Filme aus Tschechien finden nur selten den Weg in die Kinos, aber mit "Fair Play" präsentierte das 49. Karlovy Vary eine starke tschechisch-deutsche Koproduktion, die international Beachtung finden könnte: Authentisch, dicht und packend schildert der Wettbewerbsbeitrag die Nöte einer tschechoslowakischen Spitzenathletin im Olympischen Jahr 1984: Anna hat beste Chancen, sich für ihr olympisches Team zu qualifizieren. Doch das ändert sich, als die Läuferin selbstbewusst die verordneten Dopingmittel verweigert. Die junge Frau wird zur Einzelkämpferin gegen den Trainer, die Staatssicherheit und die eigene Mutter.
"Fair Play" ist jedoch nur ein Beispiel dafür, dass sich Karlovy Vary gegenüber der starken Konkurrenz anderer A-Festivals im osteuropäischen Segment gut behauptet. Zwar verlor das Festival in den vergangenen Jahren schon manches rumänische oder russische Meisterwerk an Cannes oder Venedig. Aber zu entdecken gibt es in Karlovy Vary immer noch genug.
Weltpremiere von "Corn Island"
Besonders stolz ist Karel Och, der künstlerische Leiter des Festivals, darauf, den georgischen Film "Corn Island" als Weltpremiere zu präsentieren:
"Dieser Film ist einfach unglaublich, viele Festivals wollten ihn haben, und ich bin sehr froh, dass wir ihn uns sichern konnten. Es ist die Geschichte eines alten Mannes und seiner Enkelin. Er baut ein Holzhaus und Getreide auf einer kleinen Insel an. Das klingt nicht sehr spektakulär, aber wenn man sich auf diese Geschichte einlässt, wird man darüber staunen, welche Wunder Regie, Kamera und Schnitt vollbringen. "
"Corn Island" gewann in Karlovy Vary verdient den Kristallglobus für den besten Film.
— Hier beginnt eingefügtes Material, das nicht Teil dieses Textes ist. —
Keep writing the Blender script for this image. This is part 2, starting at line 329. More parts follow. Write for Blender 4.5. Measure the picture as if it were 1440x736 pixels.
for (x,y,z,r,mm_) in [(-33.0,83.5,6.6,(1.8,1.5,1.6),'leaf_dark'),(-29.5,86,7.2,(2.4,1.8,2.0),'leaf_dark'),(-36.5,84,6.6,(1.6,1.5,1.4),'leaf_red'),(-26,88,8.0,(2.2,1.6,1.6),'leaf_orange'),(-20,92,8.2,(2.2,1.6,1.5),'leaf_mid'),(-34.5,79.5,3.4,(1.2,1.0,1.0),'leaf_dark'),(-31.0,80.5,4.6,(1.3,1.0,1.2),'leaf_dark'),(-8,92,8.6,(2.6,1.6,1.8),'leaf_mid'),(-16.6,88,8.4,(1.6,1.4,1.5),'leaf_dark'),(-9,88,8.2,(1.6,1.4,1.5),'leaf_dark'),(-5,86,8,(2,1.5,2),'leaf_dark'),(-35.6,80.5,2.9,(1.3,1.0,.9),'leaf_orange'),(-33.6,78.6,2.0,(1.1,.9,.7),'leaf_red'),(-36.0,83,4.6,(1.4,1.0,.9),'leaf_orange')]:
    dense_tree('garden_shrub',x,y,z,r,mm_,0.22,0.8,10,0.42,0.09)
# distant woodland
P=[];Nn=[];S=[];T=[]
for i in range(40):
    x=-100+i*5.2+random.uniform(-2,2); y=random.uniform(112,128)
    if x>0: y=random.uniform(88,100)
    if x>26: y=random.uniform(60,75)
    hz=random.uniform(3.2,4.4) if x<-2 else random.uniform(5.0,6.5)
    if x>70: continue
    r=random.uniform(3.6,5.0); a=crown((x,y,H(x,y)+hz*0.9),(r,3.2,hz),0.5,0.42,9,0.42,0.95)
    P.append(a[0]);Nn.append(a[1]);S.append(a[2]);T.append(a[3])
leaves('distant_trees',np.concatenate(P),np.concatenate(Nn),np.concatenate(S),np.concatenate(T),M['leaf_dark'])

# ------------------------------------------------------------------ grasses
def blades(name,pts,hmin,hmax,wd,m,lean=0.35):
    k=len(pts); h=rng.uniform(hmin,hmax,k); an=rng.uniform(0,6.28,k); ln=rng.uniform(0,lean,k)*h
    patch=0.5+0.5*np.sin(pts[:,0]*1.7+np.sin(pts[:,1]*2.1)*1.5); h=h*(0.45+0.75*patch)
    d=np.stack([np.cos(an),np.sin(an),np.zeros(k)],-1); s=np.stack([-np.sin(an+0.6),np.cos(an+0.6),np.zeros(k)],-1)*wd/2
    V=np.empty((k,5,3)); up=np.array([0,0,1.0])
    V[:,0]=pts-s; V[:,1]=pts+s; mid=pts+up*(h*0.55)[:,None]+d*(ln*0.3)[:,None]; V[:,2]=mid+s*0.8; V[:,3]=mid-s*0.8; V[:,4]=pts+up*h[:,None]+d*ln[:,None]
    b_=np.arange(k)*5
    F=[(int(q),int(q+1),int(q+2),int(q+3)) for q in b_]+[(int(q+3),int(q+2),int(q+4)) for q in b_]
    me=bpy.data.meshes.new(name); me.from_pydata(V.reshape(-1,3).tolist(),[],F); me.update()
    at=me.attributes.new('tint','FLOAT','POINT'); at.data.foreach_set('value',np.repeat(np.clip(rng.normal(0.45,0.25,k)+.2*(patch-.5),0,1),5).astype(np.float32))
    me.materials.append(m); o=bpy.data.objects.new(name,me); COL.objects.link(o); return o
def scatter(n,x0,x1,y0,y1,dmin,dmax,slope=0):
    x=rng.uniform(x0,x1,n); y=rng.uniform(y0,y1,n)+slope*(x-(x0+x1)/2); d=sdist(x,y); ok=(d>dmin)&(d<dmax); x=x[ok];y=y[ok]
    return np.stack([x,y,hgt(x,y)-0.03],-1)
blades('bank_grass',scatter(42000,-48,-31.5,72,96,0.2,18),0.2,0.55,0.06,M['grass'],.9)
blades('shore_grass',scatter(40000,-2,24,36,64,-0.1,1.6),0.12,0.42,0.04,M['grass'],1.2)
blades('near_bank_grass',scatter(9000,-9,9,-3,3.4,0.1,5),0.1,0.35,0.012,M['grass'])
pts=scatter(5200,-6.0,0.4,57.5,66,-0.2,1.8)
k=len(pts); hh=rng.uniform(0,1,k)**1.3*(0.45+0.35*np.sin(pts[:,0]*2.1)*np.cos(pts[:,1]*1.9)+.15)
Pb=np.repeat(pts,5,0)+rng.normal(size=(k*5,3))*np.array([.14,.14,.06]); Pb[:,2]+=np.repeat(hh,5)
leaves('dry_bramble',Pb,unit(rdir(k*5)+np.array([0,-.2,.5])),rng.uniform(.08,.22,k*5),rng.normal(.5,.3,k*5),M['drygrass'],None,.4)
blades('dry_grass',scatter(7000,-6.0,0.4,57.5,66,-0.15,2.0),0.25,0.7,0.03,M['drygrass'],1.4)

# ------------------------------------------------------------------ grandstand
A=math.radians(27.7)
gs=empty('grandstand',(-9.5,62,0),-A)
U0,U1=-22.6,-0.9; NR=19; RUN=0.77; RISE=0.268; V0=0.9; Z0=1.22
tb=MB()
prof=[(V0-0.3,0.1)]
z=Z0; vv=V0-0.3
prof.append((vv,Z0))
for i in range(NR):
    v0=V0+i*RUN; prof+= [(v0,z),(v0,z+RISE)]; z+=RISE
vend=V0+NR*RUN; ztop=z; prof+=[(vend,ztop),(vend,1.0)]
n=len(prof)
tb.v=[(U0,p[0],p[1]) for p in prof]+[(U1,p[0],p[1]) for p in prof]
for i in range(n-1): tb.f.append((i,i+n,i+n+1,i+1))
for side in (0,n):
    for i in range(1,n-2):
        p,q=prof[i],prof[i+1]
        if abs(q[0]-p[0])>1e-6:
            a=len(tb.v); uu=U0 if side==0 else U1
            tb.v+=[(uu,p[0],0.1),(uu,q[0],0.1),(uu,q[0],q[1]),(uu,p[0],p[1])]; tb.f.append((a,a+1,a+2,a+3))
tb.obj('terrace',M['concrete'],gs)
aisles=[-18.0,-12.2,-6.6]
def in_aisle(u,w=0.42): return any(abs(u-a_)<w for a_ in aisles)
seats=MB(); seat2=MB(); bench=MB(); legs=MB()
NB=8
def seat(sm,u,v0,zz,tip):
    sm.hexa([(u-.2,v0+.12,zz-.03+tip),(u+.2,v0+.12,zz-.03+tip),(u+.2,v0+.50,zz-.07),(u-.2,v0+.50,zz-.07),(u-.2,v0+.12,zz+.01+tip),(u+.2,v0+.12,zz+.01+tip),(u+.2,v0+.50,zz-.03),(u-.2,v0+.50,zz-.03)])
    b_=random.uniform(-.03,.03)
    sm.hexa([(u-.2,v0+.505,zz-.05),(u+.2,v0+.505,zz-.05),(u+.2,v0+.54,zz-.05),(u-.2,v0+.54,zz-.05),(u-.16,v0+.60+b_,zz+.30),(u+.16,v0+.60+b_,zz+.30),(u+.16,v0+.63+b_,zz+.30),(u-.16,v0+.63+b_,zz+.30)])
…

Er besticht mit archaischen, einfachen Bildern und einer Ästhetik, die auf Dialoge und Musik fast gänzlich verzichtet. Schauplatz ist eine kleine Insel im kaukasischen Grenzgebiet zwischen Georgien und Abchasien. Subtil deutet der Film das Spannungsverhältnis der Länder jedoch nur an. Soldaten patrouillieren auf dem Fluss, ein Deserteur strandet auf der Insel. Die Gefahr ist allgegenwärtig.
Erste Animationsfilm auf dem Festival: "Rocks in my pockets"
Beachtung verdiente in Karlsbad auch der Beitrag "Rocks in my pockets", der erste Animationsfilm in einem Wettbewerb des tschechischen Festivals. Regisseurin Signe Baumane schildert berührend mit naiven, humorvollen Zeichnungen, aber auch etwas penetrantem Dauerkommentar von den Schicksalen dreier Frauengenerationen ihrer Familie über eine Zeitspanne von 100 Jahren. Sie alle litten unter den patriarchalen Strukturen in Lettland und dachten an Selbstmord, sobald sie zu Müttern wurden:
"Unter den fünf Frauen in meinem Film war ich wohl die einzige, die mehr oder weniger erfolgreich wie durch ein Wunder ihre schweren Depressionen halbwegs in den Griff bekam, obwohl auch ich mit 18 einen Selbstmordversuch unternahm. Aber ich habe dafür einen hohen Preis gezahlt: Ich ließ meine Kinder, meine Familie und meine Heimat zurück und ging allein nach New York."
Spezialpreis für "Freier Fall"
Den Spezialpreis der Jury gewann überraschend der ungarische Beitrag "Freier Fall", eine in ihren surrealen Ambitionen nicht überzeugende, reiflich kunstgewerblich anmutende Groteske um eine ungewöhnliche Selbstmörderin und ihre exotischen Nachbarn in einem Budapester Mietshaus.
Das größte Filmkunstwerk dieses Wettbewerbs aber war der von der Jury leider unbeachtete mexikanische Beitrag "La Tirisia" um zwei traurige Frauenleben in eindrucksvollen kakteenreichen Landschaften. Werke dieses Formats hat man in Berlin und Locarno schon manches Mal vermisst. Der Wettbewerb in Karlovy Vary bewegte sich somit insgesamt auf einem respektablen Niveau.